Issue (i): Whether the extended period of limitation could be invoked for the duty short paid on processed fabrics, and whether the assessee was entitled to deemed credit on the duty initially paid.
Analysis: The method adopted by the assessee for valuation of processed fabrics had support in one line of Tribunal decisions and the controversy was finally settled only later by a Larger Bench. On that background, the assessee's adoption of the valuation method could not be treated as deliberate suppression or fraud. The wrong method was followed under a bona fide belief, so the longer period under the demand provision was not available for the main differential duty. Consequentially, the assessee remained entitled to the deemed credit relatable to the duty initially paid, subject to the limits examined in the de novo proceedings.

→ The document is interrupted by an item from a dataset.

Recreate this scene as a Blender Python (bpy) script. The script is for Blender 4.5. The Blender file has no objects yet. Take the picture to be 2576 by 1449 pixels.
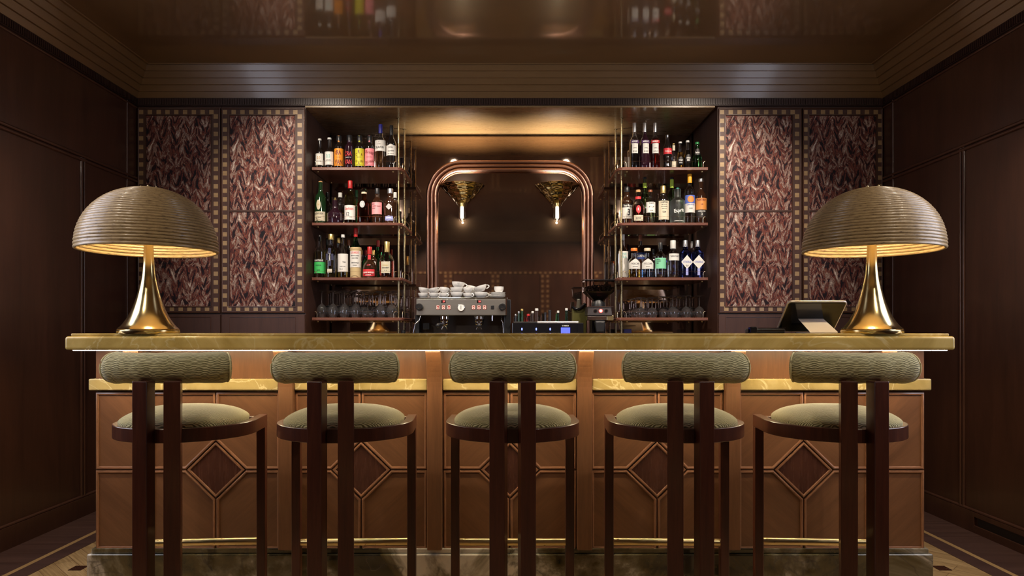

Conclusion: The extended period was not invocable for the main demand, and the assessee succeeded on this issue.
Issue (ii): Whether packing charges recovered in certain cases were includible in the assessable value and whether the related demand could be sustained by invoking the extended period.
Analysis: Packing charges recovered before the introduction of transaction value were held not to form part of the normal price where the goods were ordinarily sold without packing. For the later period, packing charges formed part of transaction value, and their collection had not been disclosed in the monthly returns. That non-disclosure justified the larger period for the demand confined to such charges.
Conclusion: The demand relating to packing charges was sustained for the period where suppression was found, and the assessee did not succeed on this issue.
Final Conclusion: The main differential duty demand was set aside as time-barred, while the demand relating to packing charges was sustained for the relevant period, and the matter was remitted for fresh computation and determination of deemed credit entitlement.
Ratio Decidendi: Where an assessee adopts a valuation method supported by then-prevailing Tribunal views and acts under bona fide belief, the extended period for demand cannot be invoked in the absence of suppression, fraud, or wilful misstatement; however, undisclosed recovery of packing charges can justify extended limitation for that specific component.